Work to be completed: Show every line that has the string "from" in it.

Source excerpt:
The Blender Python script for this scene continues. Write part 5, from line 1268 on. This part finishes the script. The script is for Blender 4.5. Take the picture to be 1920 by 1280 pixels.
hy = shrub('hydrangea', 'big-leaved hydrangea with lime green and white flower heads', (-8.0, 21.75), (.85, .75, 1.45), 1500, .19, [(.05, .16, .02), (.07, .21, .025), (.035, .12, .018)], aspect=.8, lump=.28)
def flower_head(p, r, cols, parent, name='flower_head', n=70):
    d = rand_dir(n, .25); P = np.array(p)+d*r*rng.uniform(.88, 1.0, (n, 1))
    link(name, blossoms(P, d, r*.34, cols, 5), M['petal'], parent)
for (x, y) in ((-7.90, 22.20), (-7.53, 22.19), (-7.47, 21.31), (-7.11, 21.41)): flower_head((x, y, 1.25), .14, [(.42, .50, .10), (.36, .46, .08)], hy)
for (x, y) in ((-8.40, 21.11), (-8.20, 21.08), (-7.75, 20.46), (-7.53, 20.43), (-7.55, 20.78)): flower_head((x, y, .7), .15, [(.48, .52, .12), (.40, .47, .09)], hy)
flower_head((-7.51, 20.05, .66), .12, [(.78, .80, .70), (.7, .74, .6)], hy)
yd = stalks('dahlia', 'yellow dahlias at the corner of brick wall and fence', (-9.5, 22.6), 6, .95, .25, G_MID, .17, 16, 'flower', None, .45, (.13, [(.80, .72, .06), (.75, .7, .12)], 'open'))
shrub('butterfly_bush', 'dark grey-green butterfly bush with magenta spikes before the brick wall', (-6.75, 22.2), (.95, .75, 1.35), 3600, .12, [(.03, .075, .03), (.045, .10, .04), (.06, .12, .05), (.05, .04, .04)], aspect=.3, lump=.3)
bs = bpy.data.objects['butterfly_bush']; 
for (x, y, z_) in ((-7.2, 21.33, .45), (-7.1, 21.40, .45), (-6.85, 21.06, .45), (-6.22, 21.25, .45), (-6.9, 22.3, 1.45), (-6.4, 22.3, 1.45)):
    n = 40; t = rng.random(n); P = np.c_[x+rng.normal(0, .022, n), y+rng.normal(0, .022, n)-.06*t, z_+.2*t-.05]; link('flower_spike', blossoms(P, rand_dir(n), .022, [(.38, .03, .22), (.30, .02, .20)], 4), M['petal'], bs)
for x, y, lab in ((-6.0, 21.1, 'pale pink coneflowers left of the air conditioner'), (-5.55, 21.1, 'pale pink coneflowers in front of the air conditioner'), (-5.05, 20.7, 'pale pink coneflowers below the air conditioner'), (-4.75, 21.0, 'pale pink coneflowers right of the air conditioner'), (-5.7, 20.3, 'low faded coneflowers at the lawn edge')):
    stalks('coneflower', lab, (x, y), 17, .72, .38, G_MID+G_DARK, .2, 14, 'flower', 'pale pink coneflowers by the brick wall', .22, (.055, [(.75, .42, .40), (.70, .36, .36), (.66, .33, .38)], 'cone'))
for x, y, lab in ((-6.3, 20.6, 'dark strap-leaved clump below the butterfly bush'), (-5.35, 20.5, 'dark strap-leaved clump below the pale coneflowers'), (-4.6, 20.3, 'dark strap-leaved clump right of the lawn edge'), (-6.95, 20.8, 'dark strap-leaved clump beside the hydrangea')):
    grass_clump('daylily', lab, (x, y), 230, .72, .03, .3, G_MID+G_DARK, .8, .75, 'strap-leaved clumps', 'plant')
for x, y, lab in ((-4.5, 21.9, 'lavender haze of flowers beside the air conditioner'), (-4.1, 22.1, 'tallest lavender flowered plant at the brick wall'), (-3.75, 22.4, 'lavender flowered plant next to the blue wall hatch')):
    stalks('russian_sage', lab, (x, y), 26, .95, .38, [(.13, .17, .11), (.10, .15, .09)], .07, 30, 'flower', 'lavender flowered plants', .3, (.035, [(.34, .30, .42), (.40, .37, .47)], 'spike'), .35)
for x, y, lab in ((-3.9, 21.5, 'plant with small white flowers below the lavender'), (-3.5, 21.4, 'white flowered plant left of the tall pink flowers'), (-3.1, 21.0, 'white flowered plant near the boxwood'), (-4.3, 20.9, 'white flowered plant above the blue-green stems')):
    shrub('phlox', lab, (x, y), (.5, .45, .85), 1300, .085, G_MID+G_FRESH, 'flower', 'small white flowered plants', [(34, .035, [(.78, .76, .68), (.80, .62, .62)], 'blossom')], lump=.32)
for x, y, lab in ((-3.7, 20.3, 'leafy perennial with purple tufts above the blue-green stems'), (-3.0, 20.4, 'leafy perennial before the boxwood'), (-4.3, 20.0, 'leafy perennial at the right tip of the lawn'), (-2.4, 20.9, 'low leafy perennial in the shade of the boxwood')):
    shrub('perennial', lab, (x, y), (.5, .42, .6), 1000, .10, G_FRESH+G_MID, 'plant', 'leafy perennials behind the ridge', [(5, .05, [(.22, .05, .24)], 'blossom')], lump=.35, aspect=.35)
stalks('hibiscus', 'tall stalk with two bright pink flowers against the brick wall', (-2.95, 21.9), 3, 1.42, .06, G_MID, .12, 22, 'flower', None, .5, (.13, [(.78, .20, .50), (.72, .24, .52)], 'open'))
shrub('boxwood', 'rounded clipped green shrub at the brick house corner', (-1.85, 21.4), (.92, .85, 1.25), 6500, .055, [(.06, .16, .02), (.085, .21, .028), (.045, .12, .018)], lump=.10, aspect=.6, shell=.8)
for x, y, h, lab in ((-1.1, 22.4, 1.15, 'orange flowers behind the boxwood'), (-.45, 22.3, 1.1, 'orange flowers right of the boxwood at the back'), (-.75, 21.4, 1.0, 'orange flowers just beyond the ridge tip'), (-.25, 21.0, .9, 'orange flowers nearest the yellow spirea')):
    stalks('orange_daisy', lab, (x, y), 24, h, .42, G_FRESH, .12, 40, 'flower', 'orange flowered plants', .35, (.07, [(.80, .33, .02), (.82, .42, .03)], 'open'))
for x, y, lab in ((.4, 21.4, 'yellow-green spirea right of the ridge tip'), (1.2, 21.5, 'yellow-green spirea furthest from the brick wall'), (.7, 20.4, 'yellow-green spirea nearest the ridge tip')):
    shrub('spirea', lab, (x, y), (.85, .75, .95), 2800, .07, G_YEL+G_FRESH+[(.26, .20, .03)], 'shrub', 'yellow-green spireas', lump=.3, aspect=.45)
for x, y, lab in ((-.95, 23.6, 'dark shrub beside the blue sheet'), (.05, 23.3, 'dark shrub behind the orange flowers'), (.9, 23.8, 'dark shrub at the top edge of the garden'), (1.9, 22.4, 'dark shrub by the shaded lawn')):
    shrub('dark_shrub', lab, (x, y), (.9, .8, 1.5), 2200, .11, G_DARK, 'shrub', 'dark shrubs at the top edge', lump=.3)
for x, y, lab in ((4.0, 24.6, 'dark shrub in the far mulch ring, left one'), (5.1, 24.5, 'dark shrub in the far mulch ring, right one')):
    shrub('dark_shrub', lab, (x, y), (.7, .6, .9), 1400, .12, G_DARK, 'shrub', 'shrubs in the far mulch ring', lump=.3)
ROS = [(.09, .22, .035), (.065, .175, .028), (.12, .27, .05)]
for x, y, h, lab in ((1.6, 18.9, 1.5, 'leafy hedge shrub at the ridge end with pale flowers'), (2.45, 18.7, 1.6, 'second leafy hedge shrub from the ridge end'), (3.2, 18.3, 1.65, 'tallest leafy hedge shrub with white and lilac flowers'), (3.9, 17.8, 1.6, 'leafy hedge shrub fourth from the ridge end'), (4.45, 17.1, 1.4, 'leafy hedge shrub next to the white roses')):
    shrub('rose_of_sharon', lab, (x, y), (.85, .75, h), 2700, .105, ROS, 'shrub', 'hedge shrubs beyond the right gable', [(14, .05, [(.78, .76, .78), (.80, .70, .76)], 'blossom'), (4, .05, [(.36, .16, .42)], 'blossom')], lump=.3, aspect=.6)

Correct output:
The Blender Python script for this scene continues. Write part 5, from line 1268 on. This part finishes the script. The script is for Blender 4.5. Take the picture to be 1920 by 1280 pixels.
for x, y, lab in ((.4, 21.4, 'yellow-green spirea right of the ridge tip'), (1.2, 21.5, 'yellow-green spirea furthest from the brick wall'), (.7, 20.4, 'yellow-green spirea nearest the ridge tip')):
for x, y, h, lab in ((1.6, 18.9, 1.5, 'leafy hedge shrub at the ridge end with pale flowers'), (2.45, 18.7, 1.6, 'second leafy hedge shrub from the ridge end'), (3.2, 18.3, 1.65, 'tallest leafy hedge shrub with white and lilac flowers'), (3.9, 17.8, 1.6, 'leafy hedge shrub fourth from the ridge end'), (4.45, 17.1, 1.4, 'leafy hedge shrub next to the white roses')):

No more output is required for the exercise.